The first review posted here is by a white male who feels offended by Schulman's challenging of dominant authorities and conventional and patriarchal narratives. This is an unfortunate and in my view invalid response; it's about time marginalized people get to tell their stories.

Rating: 5 stars
Summary: Riveting, well-written work of cultural criticism
Review: Schulman has the uncanny ability to: a) tell a personal story about the plagiarism of her work, her attempts for resolution, her experiences as a woman, a lesbian, an author in the fight against AIDS; b) write an insightful account of the state of the commercial theatre -- a late '90s version of the type of essay Miller and Albee wrote 40-50 years ago; c) create a remarkable context for unmasking homophobia and explaining the cultural position of gays and lesbians in contempory America; and d) give the reader something that's both challenging and easy to read. I found it to be entirely engaging and incredibly smart.

I am also one of the many people who saw "Rent" on Broadway during the week it won the Tony, and I'm not ashamed to say, I loved it. But a year or so later, when it came to LA, I took a couple of friends and saw it again -- and I have to admit, it seemed fake, packaged, forced. In her role as a critic, apart from her personal connection to the show, Schulman explains why parts of "Rent" seem false. She puts into words some of the fleeting, troubling thoughts I couldn't articulate for myself.

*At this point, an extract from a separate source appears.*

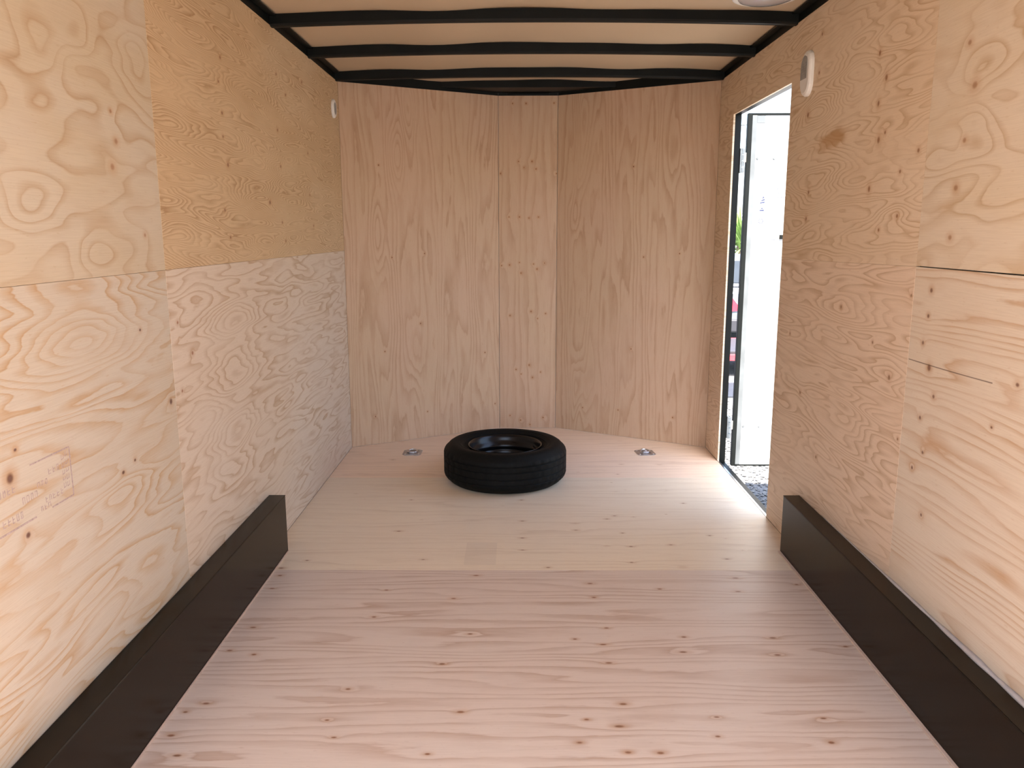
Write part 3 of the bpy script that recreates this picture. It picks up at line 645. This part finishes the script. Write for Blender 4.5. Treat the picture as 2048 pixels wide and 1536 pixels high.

I'm an English professor and I teach drama -- I intend to use "Stagestruck" in future courses.

Rating: 1 stars
Summary: schulman is an attention-grabbing idiot.
Review: this is insane, simply put. there may be similarities between her book 'people in trouble' (read it, and it isn't as great as some of the other reviewers make it out to be), and RENT (the best show ever to come to broadway), but if you think about it, there's no way. jonathan larson based RENT off of la boheme and his own life, not some cheap book he probably had never even heard of. and the man died, for christ's sake! even if this is true, larson deserves more respect than to be yelled at by a person desperate for attention who has nothing better to do than accuse other people to find recognition. this book isn't even worth glancing at.